Friday 16 May 2008

Archer farm in the wind - German consortium backs $250m project

Cooktown Local News
Wednesday 23/4/2008 Page: 1

A GERMAN consortium has agreed to build a $250 million, 50-turbine wind farm at Archer Point, 15km south of Cooktown. After almost two decades of planning, Wind Power Queensland Pty Ltd has signed a letter of intent with the powerful consortium of wind farm developers, turbine manufacturers and bankers to fund and build the project. It meant that the proposed 120 megawatt renewable energy project was on track to boost the Far North's power grid within two years, said WPQ managing director Lloyd Stumer.

The German consortium was completing due diligence processes for the development, with its Queensland representative, Edwin Cywinski of eco-Kinetics, meeting with Mines and Energy Minister Geoff Wilson in February, he said. While the project's ultimate size was dependent on "commercial and grid considerations", Mr Stumer said an initial 120MW wind farm - enough to power Cairns and beyond - would cost about $180 million in overseas turbine construction alone.

He said a further $36 million was earmarked for construction and grid connections, with locals to comprise about two-thirds of the peak workforce of 40-50 people for six months. And annual operations costs of about $4 million, as well as lease payments to indigenous traditional owners, would create another five or six full-time jobs for locals. The Archer Point wind farm would be only the second in the state and 10 times the size of the Atherton Tableland's.

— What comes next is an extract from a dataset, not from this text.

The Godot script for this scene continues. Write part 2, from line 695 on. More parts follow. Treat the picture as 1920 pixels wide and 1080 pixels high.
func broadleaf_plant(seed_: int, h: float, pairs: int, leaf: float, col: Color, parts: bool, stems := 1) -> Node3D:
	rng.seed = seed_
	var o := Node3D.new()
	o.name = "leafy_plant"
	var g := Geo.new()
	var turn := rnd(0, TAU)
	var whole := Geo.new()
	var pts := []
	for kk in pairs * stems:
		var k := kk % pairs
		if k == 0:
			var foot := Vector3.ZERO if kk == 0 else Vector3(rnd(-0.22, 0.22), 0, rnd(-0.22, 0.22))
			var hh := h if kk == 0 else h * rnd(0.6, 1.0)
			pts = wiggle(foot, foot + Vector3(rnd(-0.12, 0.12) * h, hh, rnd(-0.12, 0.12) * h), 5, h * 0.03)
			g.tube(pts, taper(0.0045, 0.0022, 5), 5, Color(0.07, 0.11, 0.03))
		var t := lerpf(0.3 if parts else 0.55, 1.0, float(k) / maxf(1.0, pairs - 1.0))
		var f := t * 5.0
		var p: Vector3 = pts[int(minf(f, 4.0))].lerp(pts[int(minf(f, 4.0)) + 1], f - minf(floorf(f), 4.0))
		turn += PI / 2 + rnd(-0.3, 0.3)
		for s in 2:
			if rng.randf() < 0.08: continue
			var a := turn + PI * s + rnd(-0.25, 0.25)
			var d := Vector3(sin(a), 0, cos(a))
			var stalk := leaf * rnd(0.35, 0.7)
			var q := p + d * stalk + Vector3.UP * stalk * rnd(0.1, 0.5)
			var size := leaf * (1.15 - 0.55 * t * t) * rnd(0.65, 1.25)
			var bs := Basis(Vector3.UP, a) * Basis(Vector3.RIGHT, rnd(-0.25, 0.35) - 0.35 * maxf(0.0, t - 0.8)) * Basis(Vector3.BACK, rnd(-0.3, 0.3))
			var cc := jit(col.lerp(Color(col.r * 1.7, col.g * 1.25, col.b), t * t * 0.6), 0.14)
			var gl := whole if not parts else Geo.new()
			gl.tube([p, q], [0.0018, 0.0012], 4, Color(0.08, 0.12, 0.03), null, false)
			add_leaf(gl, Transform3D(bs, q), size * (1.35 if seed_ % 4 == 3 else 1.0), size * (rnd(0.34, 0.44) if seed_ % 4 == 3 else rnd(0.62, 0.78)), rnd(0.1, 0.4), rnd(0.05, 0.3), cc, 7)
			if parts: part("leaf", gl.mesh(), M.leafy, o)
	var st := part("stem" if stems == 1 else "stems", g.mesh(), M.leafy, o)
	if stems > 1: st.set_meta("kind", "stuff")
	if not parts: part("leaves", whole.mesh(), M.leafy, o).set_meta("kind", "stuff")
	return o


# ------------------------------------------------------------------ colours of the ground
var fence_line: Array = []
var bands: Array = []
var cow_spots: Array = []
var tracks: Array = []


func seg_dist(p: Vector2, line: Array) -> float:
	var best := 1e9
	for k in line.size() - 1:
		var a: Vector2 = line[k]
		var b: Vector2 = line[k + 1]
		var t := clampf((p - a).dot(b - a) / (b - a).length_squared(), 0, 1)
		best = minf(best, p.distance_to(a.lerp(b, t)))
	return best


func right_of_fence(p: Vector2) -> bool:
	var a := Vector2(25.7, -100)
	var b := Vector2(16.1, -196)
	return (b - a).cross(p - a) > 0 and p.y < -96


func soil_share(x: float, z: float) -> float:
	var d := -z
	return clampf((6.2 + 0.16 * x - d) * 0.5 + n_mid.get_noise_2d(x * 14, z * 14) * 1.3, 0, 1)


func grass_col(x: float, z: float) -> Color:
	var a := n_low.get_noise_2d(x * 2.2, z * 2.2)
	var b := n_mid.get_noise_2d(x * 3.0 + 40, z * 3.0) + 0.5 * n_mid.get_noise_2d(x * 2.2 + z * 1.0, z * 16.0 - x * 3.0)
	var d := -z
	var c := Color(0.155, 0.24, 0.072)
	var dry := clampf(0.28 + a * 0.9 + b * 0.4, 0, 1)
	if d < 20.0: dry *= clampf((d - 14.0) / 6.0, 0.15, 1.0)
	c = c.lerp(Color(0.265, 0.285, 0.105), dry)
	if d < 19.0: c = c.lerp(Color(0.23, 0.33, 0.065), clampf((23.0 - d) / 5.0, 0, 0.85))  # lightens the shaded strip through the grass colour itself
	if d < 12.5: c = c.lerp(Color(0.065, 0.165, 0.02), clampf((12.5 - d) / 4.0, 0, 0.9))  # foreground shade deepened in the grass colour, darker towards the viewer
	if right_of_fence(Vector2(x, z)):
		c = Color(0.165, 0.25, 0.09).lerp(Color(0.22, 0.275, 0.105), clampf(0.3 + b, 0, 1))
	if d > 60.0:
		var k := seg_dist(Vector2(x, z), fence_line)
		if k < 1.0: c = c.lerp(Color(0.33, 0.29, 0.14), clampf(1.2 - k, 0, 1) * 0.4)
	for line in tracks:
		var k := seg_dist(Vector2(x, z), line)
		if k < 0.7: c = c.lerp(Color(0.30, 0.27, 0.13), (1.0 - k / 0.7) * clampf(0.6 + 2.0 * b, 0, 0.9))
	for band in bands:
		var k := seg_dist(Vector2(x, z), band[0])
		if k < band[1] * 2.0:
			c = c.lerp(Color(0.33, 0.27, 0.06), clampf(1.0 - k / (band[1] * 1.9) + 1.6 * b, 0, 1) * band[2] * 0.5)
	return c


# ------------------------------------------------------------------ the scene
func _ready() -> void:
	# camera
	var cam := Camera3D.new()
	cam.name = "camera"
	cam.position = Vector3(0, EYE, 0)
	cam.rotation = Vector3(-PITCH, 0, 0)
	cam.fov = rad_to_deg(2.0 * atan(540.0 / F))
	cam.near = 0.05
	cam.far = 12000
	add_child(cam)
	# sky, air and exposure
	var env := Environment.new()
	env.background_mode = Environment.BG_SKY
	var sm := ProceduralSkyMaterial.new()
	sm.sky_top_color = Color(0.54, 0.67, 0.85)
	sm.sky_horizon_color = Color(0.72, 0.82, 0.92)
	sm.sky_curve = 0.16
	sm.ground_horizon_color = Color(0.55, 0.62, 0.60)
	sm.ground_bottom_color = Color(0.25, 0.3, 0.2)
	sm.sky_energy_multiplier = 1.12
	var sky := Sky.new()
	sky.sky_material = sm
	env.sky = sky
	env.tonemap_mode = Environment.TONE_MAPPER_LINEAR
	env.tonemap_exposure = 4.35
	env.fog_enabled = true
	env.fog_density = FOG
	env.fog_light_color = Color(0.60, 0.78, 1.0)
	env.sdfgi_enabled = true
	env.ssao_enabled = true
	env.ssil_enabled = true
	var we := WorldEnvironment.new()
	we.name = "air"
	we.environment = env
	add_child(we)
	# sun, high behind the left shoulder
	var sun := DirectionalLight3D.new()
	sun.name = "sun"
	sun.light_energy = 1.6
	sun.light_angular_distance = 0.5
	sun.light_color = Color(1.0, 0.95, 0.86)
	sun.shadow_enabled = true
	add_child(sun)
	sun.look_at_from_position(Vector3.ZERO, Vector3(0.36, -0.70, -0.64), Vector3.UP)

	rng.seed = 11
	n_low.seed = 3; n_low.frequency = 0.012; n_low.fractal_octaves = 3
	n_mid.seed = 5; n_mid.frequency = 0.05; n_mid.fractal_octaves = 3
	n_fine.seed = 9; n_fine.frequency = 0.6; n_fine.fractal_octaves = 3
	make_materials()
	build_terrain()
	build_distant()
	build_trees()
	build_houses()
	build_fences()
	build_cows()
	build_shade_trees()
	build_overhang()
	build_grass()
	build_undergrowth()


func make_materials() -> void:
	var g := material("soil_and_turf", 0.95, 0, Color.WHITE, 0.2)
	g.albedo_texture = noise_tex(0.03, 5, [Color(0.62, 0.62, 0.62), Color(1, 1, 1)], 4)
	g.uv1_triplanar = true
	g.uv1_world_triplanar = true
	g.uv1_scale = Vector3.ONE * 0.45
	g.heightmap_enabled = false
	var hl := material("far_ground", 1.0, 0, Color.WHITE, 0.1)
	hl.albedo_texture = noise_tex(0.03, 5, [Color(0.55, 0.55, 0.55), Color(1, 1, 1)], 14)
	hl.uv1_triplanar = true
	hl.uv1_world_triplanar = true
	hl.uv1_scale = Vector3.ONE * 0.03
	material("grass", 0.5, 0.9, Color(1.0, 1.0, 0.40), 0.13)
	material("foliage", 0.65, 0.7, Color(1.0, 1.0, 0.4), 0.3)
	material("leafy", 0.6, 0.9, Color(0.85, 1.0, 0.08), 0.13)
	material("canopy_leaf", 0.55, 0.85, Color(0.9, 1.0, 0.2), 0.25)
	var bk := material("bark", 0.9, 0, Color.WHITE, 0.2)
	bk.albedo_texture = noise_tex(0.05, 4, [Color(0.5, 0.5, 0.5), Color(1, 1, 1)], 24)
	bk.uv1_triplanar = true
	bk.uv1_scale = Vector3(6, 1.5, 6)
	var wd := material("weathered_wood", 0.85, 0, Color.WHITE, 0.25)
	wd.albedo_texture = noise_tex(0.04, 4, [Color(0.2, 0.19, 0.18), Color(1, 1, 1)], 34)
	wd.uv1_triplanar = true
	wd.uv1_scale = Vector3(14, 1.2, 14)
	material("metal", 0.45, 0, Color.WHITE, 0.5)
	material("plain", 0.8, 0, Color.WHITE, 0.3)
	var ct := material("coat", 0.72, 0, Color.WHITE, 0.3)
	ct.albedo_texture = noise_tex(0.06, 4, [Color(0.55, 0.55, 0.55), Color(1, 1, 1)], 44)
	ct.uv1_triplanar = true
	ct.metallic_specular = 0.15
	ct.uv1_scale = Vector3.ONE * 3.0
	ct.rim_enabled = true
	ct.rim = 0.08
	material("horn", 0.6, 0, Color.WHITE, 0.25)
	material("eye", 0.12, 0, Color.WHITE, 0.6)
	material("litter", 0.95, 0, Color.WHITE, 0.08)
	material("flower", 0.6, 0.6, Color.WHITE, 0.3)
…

It would also be "an important boost to the now fragile power requirements" of the Far North in the face of a forecast 30 per cent spike in power demand by 2016, said Mr Stumer. The project would tap into the expertise of its investors, with Germany the world leader in wind power, producing more than twice the amount of wind power in megawatts than Queensland's entire electricity grid generates. He said it was the new Federal Government's commitment to legislate for 20 per cent of energy to be renewable by 2020 - which could see a tenfold increase in Australia's wind energy production - that hooked the German investment.

Australia's signing in December of the Kyoto Protocol, a commitment to join nations taking measures to combat climate change, also made the Archer project more attractive to investors, he said. "If policy had changed two years ago, this wind farm could be operating now," he said. The turbines would be built by consortium partner Enercon, the world's third-largest manufacturer and supplier for Windy Hill at Ravenshoe and other Australian wind farms.

The remainder of the consortium includes the world's fifth-largest bank, Deutsche Bank; Germany's leading wind farm financier, Aktiva Group; and major wind farm developer IfE Engineering. Mr Stumer said the group was also interested in tourism opportunities, with the towering turbines proven to be attractions in their own right.

Meanwhile, he said Wind Power Qld had recently applied for permission to conduct the required commercial and environmental investigations for the proposed project. But detailed studies by Wind Power Queensland had already "confirmed Archer Point as the best wind farm site in Queensland" due to the strength and consistency of south-east tradewinds crossing the coastal region, said the former Australian Bureau of Meteorology employee.

And preliminary support for the project had already been received from governments, indigenous and other stakeholders, he said. A 2300ha seaward tract of the scenic Archer region was in 2006 reserved for the wind farm investigations, during a land handover for 8800ha of Annan River National Park and 1700ha of indigenous freehold. The Cook Shire Council also negotiated for two coastal parcels in the popular camping area - one for a recreation reserve as well as a former 1970s deep water port site, which could be used to receive materials during wind farm construction.

Mr Stumer said a public information meeting with Cooktown residents would be organised as soon as possible once the German consortium finished its due diligence requirements. The project would need to come before the council for approval and be subject to public comment unless it was declared significant and called in by State or Federal ministers.